[start]

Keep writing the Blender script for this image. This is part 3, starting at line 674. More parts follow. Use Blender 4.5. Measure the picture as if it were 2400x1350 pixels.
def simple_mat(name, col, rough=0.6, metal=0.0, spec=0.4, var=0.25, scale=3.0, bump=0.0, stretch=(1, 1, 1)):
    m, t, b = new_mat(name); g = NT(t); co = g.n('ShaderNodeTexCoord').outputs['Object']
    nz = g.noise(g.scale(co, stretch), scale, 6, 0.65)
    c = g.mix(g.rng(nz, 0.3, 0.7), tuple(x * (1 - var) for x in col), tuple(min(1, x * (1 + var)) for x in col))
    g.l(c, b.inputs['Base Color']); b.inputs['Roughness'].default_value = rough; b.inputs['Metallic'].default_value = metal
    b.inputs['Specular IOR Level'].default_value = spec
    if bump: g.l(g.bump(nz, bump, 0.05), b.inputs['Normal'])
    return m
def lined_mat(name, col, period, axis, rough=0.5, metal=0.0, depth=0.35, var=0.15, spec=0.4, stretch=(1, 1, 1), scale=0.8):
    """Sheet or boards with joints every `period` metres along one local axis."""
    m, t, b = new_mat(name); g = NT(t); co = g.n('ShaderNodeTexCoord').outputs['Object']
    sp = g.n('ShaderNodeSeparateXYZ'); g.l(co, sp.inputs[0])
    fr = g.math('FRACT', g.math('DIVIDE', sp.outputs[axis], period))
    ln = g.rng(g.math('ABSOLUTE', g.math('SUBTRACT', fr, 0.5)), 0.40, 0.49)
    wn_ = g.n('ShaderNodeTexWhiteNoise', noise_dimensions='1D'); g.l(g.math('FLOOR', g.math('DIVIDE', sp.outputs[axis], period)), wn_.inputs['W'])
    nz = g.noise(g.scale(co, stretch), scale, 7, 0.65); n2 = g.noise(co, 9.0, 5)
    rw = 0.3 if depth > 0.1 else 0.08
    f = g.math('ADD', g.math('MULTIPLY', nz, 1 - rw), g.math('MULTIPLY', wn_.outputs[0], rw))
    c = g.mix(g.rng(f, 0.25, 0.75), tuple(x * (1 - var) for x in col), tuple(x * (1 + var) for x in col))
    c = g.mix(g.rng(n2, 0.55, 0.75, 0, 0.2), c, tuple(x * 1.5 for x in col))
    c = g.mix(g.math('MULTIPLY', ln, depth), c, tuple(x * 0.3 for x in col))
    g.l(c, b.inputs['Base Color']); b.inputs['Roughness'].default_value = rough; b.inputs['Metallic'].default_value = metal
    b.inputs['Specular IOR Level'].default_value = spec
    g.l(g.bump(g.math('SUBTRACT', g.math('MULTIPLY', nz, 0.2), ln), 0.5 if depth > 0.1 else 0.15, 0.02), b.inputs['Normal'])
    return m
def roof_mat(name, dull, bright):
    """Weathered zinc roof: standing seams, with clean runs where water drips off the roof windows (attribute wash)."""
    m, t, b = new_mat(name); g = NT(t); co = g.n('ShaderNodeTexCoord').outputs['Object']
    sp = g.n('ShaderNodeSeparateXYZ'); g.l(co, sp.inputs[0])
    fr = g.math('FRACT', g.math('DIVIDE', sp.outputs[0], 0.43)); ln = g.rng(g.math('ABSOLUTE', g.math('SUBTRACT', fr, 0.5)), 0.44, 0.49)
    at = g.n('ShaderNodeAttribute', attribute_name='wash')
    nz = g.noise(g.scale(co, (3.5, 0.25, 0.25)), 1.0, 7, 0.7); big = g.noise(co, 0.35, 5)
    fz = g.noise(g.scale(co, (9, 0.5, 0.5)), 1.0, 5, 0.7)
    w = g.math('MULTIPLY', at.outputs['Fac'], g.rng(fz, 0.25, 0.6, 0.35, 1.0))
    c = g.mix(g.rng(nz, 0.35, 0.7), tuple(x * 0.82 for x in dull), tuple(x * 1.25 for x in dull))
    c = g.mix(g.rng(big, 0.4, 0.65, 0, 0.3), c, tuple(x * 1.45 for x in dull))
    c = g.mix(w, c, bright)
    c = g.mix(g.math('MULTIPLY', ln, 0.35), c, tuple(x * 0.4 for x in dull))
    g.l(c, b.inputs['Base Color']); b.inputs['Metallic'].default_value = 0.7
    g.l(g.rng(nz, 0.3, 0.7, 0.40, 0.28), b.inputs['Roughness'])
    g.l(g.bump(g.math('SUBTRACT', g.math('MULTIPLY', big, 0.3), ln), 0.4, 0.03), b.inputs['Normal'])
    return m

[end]

Your instructions: Output all of the material exactly as written.

Exercise response:
Keep writing the Blender script for this image. This is part 3, starting at line 674. More parts follow. Use Blender 4.5. Measure the picture as if it were 2400x1350 pixels.
def simple_mat(name, col, rough=0.6, metal=0.0, spec=0.4, var=0.25, scale=3.0, bump=0.0, stretch=(1, 1, 1)):
    m, t, b = new_mat(name); g = NT(t); co = g.n('ShaderNodeTexCoord').outputs['Object']
    nz = g.noise(g.scale(co, stretch), scale, 6, 0.65)
    c = g.mix(g.rng(nz, 0.3, 0.7), tuple(x * (1 - var) for x in col), tuple(min(1, x * (1 + var)) for x in col))
    g.l(c, b.inputs['Base Color']); b.inputs['Roughness'].default_value = rough; b.inputs['Metallic'].default_value = metal
    b.inputs['Specular IOR Level'].default_value = spec
    if bump: g.l(g.bump(nz, bump, 0.05), b.inputs['Normal'])
    return m
def lined_mat(name, col, period, axis, rough=0.5, metal=0.0, depth=0.35, var=0.15, spec=0.4, stretch=(1, 1, 1), scale=0.8):
    """Sheet or boards with joints every `period` metres along one local axis."""
    m, t, b = new_mat(name); g = NT(t); co = g.n('ShaderNodeTexCoord').outputs['Object']
    sp = g.n('ShaderNodeSeparateXYZ'); g.l(co, sp.inputs[0])
    fr = g.math('FRACT', g.math('DIVIDE', sp.outputs[axis], period))
    ln = g.rng(g.math('ABSOLUTE', g.math('SUBTRACT', fr, 0.5)), 0.40, 0.49)
    wn_ = g.n('ShaderNodeTexWhiteNoise', noise_dimensions='1D'); g.l(g.math('FLOOR', g.math('DIVIDE', sp.outputs[axis], period)), wn_.inputs['W'])
    nz = g.noise(g.scale(co, stretch), scale, 7, 0.65); n2 = g.noise(co, 9.0, 5)
    rw = 0.3 if depth > 0.1 else 0.08
    f = g.math('ADD', g.math('MULTIPLY', nz, 1 - rw), g.math('MULTIPLY', wn_.outputs[0], rw))
    c = g.mix(g.rng(f, 0.25, 0.75), tuple(x * (1 - var) for x in col), tuple(x * (1 + var) for x in col))
    c = g.mix(g.rng(n2, 0.55, 0.75, 0, 0.2), c, tuple(x * 1.5 for x in col))
    c = g.mix(g.math('MULTIPLY', ln, depth), c, tuple(x * 0.3 for x in col))
    g.l(c, b.inputs['Base Color']); b.inputs['Roughness'].default_value = rough; b.inputs['Metallic'].default_value = metal
    b.inputs['Specular IOR Level'].default_value = spec
    g.l(g.bump(g.math('SUBTRACT', g.math('MULTIPLY', nz, 0.2), ln), 0.5 if depth > 0.1 else 0.15, 0.02), b.inputs['Normal'])
    return m
def roof_mat(name, dull, bright):
    """Weathered zinc roof: standing seams, with clean runs where water drips off the roof windows (attribute wash)."""
    m, t, b = new_mat(name); g = NT(t); co = g.n('ShaderNodeTexCoord').outputs['Object']
    sp = g.n('ShaderNodeSeparateXYZ'); g.l(co, sp.inputs[0])
    fr = g.math('FRACT', g.math('DIVIDE', sp.outputs[0], 0.43)); ln = g.rng(g.math('ABSOLUTE', g.math('SUBTRACT', fr, 0.5)), 0.44, 0.49)
    at = g.n('ShaderNodeAttribute', attribute_name='wash')
    nz = g.noise(g.scale(co, (3.5, 0.25, 0.25)), 1.0, 7, 0.7); big = g.noise(co, 0.35, 5)
    fz = g.noise(g.scale(co, (9, 0.5, 0.5)), 1.0, 5, 0.7)
    w = g.math('MULTIPLY', at.outputs['Fac'], g.rng(fz, 0.25, 0.6, 0.35, 1.0))
    c = g.mix(g.rng(nz, 0.35, 0.7), tuple(x * 0.82 for x in dull), tuple(x * 1.25 for x in dull))
    c = g.mix(g.rng(big, 0.4, 0.65, 0, 0.3), c, tuple(x * 1.45 for x in dull))
    c = g.mix(w, c, bright)
    c = g.mix(g.math('MULTIPLY', ln, 0.35), c, tuple(x * 0.4 for x in dull))
    g.l(c, b.inputs['Base Color']); b.inputs['Metallic'].default_value = 0.7
    g.l(g.rng(nz, 0.3, 0.7, 0.40, 0.28), b.inputs['Roughness'])
    g.l(g.bump(g.math('SUBTRACT', g.math('MULTIPLY', big, 0.3), ln), 0.4, 0.03), b.inputs['Normal'])
    return m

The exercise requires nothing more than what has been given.